Seattle-based darkwave duo Hallows have released their first full-length album, All That Is True, out now on Cold Transmission Music.
Maintaining themes of “unease and loneliness” in their music, the duo stay true to the darkwave/post-punk genres while featuring a synthesized sheen of minimal wave and icy coldwave with lush saturation. The vocal duo of Vanee D.’s sweet and impassioned delivery with Dom R.’s brooding back-from-the-grave baritone creates tension that carries the songs. Production from Seattle producer Aaron C. Schroeder is also effective in capturing the band’s romantic gloom and intensity, offering a clean and clear distillation of the duo in their most vulnerable form yet.
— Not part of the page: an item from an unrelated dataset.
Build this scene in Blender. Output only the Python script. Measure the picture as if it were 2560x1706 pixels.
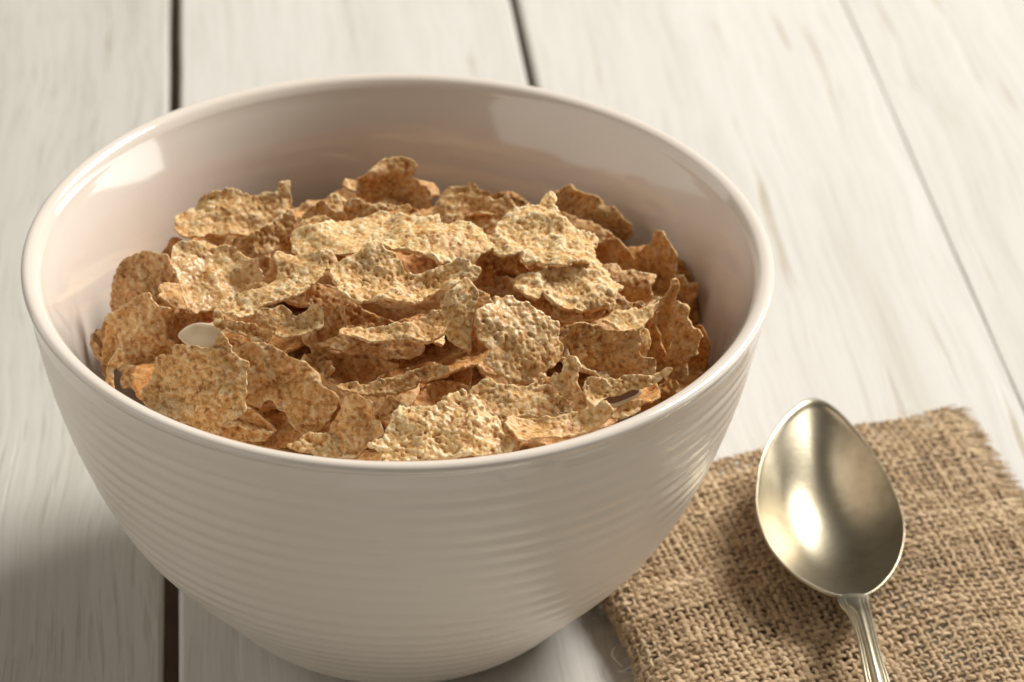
import bpy, math, random
import numpy as np
from mathutils import Matrix, Vector
from mathutils.geometry import delaunay_2d_cdt

for o in list(bpy.data.objects):
    bpy.data.objects.remove(o)
scene = bpy.context.scene
COL = scene.collection
CM = 0.01                       # everything is worked out in centimetres, built in metres
RNG = np.random.default_rng(7)

# ------------------------------------------------------------------ camera
CAM = np.array([1.357, -50.138, 39.976])
PITCH, YAW, ROLL = 0.584, 0.022, 0.031
FPX = 6884.157                  # focal length in pixels of a 2560 px wide picture
cp, sp = math.cos(PITCH), math.sin(PITCH)
FWD = np.array([math.sin(YAW) * cp, math.cos(YAW) * cp, -sp])
_r = np.array([math.cos(YAW), -math.sin(YAW), 0.0])
_u = np.cross(_r, FWD)
RIGHT = math.cos(ROLL) * _r + math.sin(ROLL) * _u
UP = -math.sin(ROLL) * _r + math.cos(ROLL) * _u
cam_data = bpy.data.cameras.new('camera')
cam = bpy.data.objects.new('camera', cam_data)
COL.objects.link(cam)
M = Matrix.Identity(4)
for i in range(3):
    M[i][0], M[i][1], M[i][2], M[i][3] = RIGHT[i], UP[i], -FWD[i], CAM[i] * CM
cam.matrix_world = M
cam_data.sensor_width = 36.0
cam_data.lens = 36.0 * FPX / 2560.0
cam_data.clip_start = 0.02
cam_data.clip_end = 50.0
cam_data.dof.use_dof = True
cam_data.dof.focus_distance = 0.553
cam_data.dof.aperture_fstop = 20.0
scene.camera = cam

# ------------------------------------------------------------------ world, lamps, exposure
world = bpy.data.worlds.new('World')
scene.world = world
world.use_nodes = True
wb = world.node_tree.nodes['Background']
wb.inputs['Color'].default_value = (1.0, 0.93, 0.82, 1)
wb.inputs['Strength'].default_value = 0.12


def area_light(name, loc, target, sx, sy, power, color):
    d = bpy.data.lights.new(name, 'AREA')
    d.shape = 'RECTANGLE'
    d.size, d.size_y = sx * CM, sy * CM
    d.energy = power
    d.color = color
    o = bpy.data.objects.new(name, d)
    COL.objects.link(o)
    o.location = Vector(loc) * CM
    o.rotation_euler = (Vector(target) - Vector(loc)).to_track_quat('-Z', 'Y').to_euler()
    return o


def polar(az, el, d):
    a, e = math.radians(az), math.radians(el)
    return (d * math.cos(a) * math.cos(e), d * math.sin(a) * math.cos(e), 6 + d * math.sin(e))


area_light('key_lamp', polar(43, 42, 210), (2, 3, 6), 80, 80, 71.0, (1.0, 0.975, 0.925))
area_light('window_panel', polar(21, 8.5, 190), (0, 0, 7), 168, 42, 9.5, (1.0, 0.975, 0.93))
area_light('bounce_card', polar(191, 23, 150), (-2, 0, 5), 300, 100, 11.0, (1.0, 0.955, 0.875))
scene.view_settings.view_transform = 'Standard'
scene.view_settings.look = 'None'
scene.view_settings.gamma = 1.0
scene.view_settings.exposure = 0.0
scene.cycles.max_bounces = 8


# ------------------------------------------------------------------ helpers
def rays(px):
    px = np.atleast_2d(np.asarray(px, float))
    d = FWD + np.outer((px[:, 0] - 1280) / FPX, RIGHT) - np.outer((px[:, 1] - 853) / FPX, UP)
    return d / np.linalg.norm(d, axis=1)[:, None]


def on_z(px, z):
    d = rays(px)
    return CAM + ((z - CAM[2]) / d[:, 2])[:, None] * d


def on_plane(px, p0, n):
    d = rays(px)
    return CAM + (((p0 - CAM) @ n) / (d @ n))[:, None] * d


def tag(o, label=None, cat=None, group=None, kind=None):
    for k, v in (('label', label), ('category', cat), ('group', group), ('kind', kind)):
        if v:
            o[k] = v
    return o


def empty(name, loc=(0, 0, 0)):
    o = bpy.data.objects.new(name, None)
    o.empty_display_size = 0.02
    COL.objects.link(o)
    o.location = Vector(loc) * CM
    return o


def place(o, m):
    """put o at world matrix m, whatever its parent"""
    if o.parent:
        o.matrix_basis = o.parent.matrix_basis.inverted() @ m
    else:
        o.matrix_basis = m


def mesh_obj(name, V, F, mat, parent=None, smooth=True, attrs=None, matrix=None):
    me = bpy.data.meshes.new(name)
    V = np.asarray(V, float) * CM
    if isinstance(F, np.ndarray):
        k = F.shape[1]
        me.vertices.add(len(V))
        me.vertices.foreach_set('co', V.ravel())
        me.loops.add(F.size)
        me.loops.foreach_set('vertex_index', F.ravel().astype(np.int32))
        me.polygons.add(len(F))
        me.polygons.foreach_set('loop_start', np.arange(len(F), dtype=np.int32) * k)
        me.polygons.foreach_set('loop_total', np.full(len(F), k, np.int32))
        me.update(calc_edges=True)
        me.validate()
    else:
        me.from_pydata(V.tolist(), [], F)
    if attrs:
        for an, av in attrs.items():
            a = me.attributes.new(an, 'FLOAT', 'POINT')
            a.data.foreach_set('value', np.asarray(av, np.float32))
    me.polygons.foreach_set('use_smooth', [smooth] * len(me.polygons))
    me.materials.append(mat)
    o = bpy.data.objects.new(name, me)
    COL.objects.link(o)
    if parent:
        o.parent = parent
    if matrix is not None:
        place(o, matrix)
    return o


def _hash(ix, iy, seed):
    h = (ix.astype(np.int64) * 374761393 + iy.astype(np.int64) * 668265263 + seed * 2147483647) & 0xFFFFFFFF
    h = ((h ^ (h >> 13)) * 1274126177) & 0xFFFFFFFF
    h = h ^ (h >> 16)
    return (h & 0xFFFFFF) / float(0x1000000)


def vnoise(x, y, seed=0):
    """smooth value noise, -1..1"""
    ix, iy = np.floor(x), np.floor(y)
    fx, fy = x - ix, y - iy
    fx, fy = fx * fx * (3 - 2 * fx), fy * fy * (3 - 2 * fy)
    a, b = _hash(ix, iy, seed), _hash(ix + 1, iy, seed)
    c, d = _hash(ix, iy + 1, seed), _hash(ix + 1, iy + 1, seed)
    return 2 * ((a * (1 - fx) + b * fx) * (1 - fy) + (c * (1 - fx) + d * fx) * fy) - 1


def blisters(x, y, seed, rmin=0.35, rmax=0.75):
    """domes of random radius scattered one per cell, 0..1"""
    ix, iy = np.floor(x), np.floor(y)
    out = np.zeros_like(x)
    for dx in (-1, 0, 1):
        for dy in (-1, 0, 1):
            cx, cy = ix + dx, iy + dy
            px = cx + _hash(cx, cy, seed)
            py = cy + _hash(cx, cy, seed + 11)
            r = rmin + (rmax - rmin) * _hash(cx, cy, seed + 23)
            a = 0.35 + 0.65 * _hash(cx, cy, seed + 37)
            d2 = ((x - px) ** 2 + (y - py) ** 2) / (r * r)
            out = np.maximum(out, a * np.sqrt(np.clip(1 - d2, 0, 1)))
    return out


def spline_closed(P, step):
    """closed Catmull-Rom through P, resampled evenly"""
    P = np.asarray(P, float)
    n = len(P)
    out = []
    t = np.linspace(0, 1, 12, endpoint=False)[:, None]
    for i in range(n):
        p0, p1, p2, p3 = P[i - 1], P[i], P[(i + 1) % n], P[(i + 2) % n]
        out.append(0.5 * (2 * p1 + (p2 - p0) * t + (2 * p0 - 5 * p1 + 4 * p2 - p3) * t ** 2 + (3 * p1 - p0 - 3 * p2 + p3) * t ** 3))
    Q = np.concatenate(out)
    return resample(Q, step, True)


def resample(Q, step, closed):
    if closed:
        Q = np.vstack([Q, Q[:1]])
    s = np.concatenate([[0], np.cumsum(np.linalg.norm(np.diff(Q, axis=0), axis=1))])
    n = max(8, int(round(s[-1] / step)))
    u = np.linspace(0, s[-1], n, endpoint=not closed)
    return np.stack([np.interp(u, s, Q[:, k]) for k in range(Q.shape[1])], 1)


def inside(P, poly):
    x, y = P[:, 0], P[:, 1]
    r = np.zeros(len(P), bool)
    a = poly
    b = np.roll(poly, -1, axis=0)
    for (x1, y1), (x2, y2) in zip(a, b):
        if y1 != y2:
            c = ((y1 > y) != (y2 > y)) & (x < (x2 - x1) * (y - y1) / (y2 - y1) + x1)
            r ^= c
    return r


# ------------------------------------------------------------------ materials
def new_mat(name):
    m = bpy.data.materials.new(name)
    m.use_nodes = True
    nt = m.node_tree
    return m, nt, nt.nodes, nt.links, nt.nodes['Principled BSDF']


def node(nt, typ, **kw):
    n = nt.nodes.new(typ)
    for k, v in kw.items():
        if k in n.inputs:
            n.inputs[k].default_value = v
        else:
            setattr(n, k, v)
    return n


def ramp(nt, stops, fac=None):
    r = nt.nodes.new('ShaderNodeValToRGB')
    els = r.color_ramp.elements
    while len(els) < len(stops):
        els.new(0.5)
    for e, (p, c) in zip(els, stops):
        e.position = p
        e.color = (*c, 1) if len(c) == 3 else c
    if fac is not None:
        nt.links.new(fac, r.inputs['Fac'])
    return r


def mixc(nt, fac, a, b, blend='MIX'):
    n = nt.nodes.new('ShaderNodeMix')
    n.data_type = 'RGBA'
    n.blend_type = blend
    for idx, v in ((0, fac), (6, a), (7, b)):
        if hasattr(v, 'is_linked') or isinstance(v, bpy.types.NodeSocket):
            nt.links.new(v, n.inputs[idx])
        else:
            n.inputs[idx].default_value = v if idx == 0 else (*v, 1)
    return n.outputs[2]


def math_n(nt, op, a, b=None, clamp=False):
    n = nt.nodes.new('ShaderNodeMath')
    n.operation = op
    n.use_clamp = clamp
    for i, v in enumerate((a, b)):
        if v is None:
            continue
        if isinstance(v, bpy.types.NodeSocket):
            nt.links.new(v, n.inputs[i])
        else:
            n.inputs[i].default_value = v
    return n.outputs[0]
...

It’s a development in sound from their previously released Subtle EP, adding stillness and silence to create eerie atmospheres to the wash of darkwave synths and hummable-yet-dreary melodies. In this layered bed of 80s-inspired darkness, some tracks teeter closer to goth/post-punk and others to synth-pop and minimal wave in a stripped-down Xeno and Oaklander style. The album closes with a Thievery Corporation-esque remix of their previous EP’s single “The Call” from Buried Electric, capping the release off on a note that’s just as sultry as sad.
The album’s first video for the title track “All That Is True Dies” also sees the band embrace a more minimal approach, directed in quarantine by and starring the band themselves. Dreamy edits of the duo holding burning flowers evoke feelings of impermanence, loss, and nostalgia. Dom R. says, “The song is about the past and how it follows you around but, in the end, everything is temporary.”
All That Is True is Hallows’ first release with Cold Transmission Music, and is out on CD, vinyl, and digital.